The map lies. Or, more accurately, it is less than entirely truthful. For an hour or so I follow the map through the suburbs of Bordeax. Through Gradingnan, through the nice suburb of Canejan, and really quite pleasant suburb of Cestus (yes, a fighting claw, which strikes me as an odd name for a town but probably it means something else in French) and there are no roads that link to the 1010 which I know from the map will take me to the E05 which is, you may remember, where I want to be. The map suggests there might be but non. Still, it's pleasant enough and I am once again struck by how little road traffic there seems to be in France - it's something I've noticed before but never investigated. Maybe it's just that the country is big and people more spread out. Whatever. I head on to Le Barp and soon find myself presented with a sign to the desired E05 and make it back on without issue and relax.

It's easy from here, I know.
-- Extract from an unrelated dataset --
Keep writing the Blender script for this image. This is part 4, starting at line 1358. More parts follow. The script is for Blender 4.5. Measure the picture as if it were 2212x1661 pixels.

I'm still putting gas in the tank in dribs and drabs because available funds are tight. The sun comes out for the first time and it's warm and pleasant enough and I keep running figures in my head and I'm not going to make it. It's somewhere round Bayonne where I'm absolutely sure I just don't have enough to put in the tank to make the distance. The guides are rubbish, the mileage of the Jeep isn't close to what the book says, whatever.

Well, just after Bayonne I come off at a gas station and there's nothing else to do but phone Jane, the best person I know, my editor, my friend and one best wife imaginable. We are still close. Still friends. Friends for ever. And, as I know will, Jane drops a couple of hundred bucks into my account and I relax some. I'm back to probably going to make it and I'm close to the border, so I chill a little, invest in a bottle of water so I stop dehydrating and take the advice to actually eat something. A cheap packet of cookies.

Next day I stop for gas somewhere and the guy speak Spanish and though I overrun the meter by a couple of cents he shrugs and just takes the note with a causal 'forget the few cents, dude' - I would put that in Spanish but I forget exactly what he actually said and don't want to make something up without being obvious about it (if that makes sense to anyone I'll be surprised). I relax a good deal at this. In Spain I know how things work. In Spain I can do stuff to fix problems.

Which is just as well.

And my time is up. Back to work. And the work is going fine. I think it's going to be a very productive year.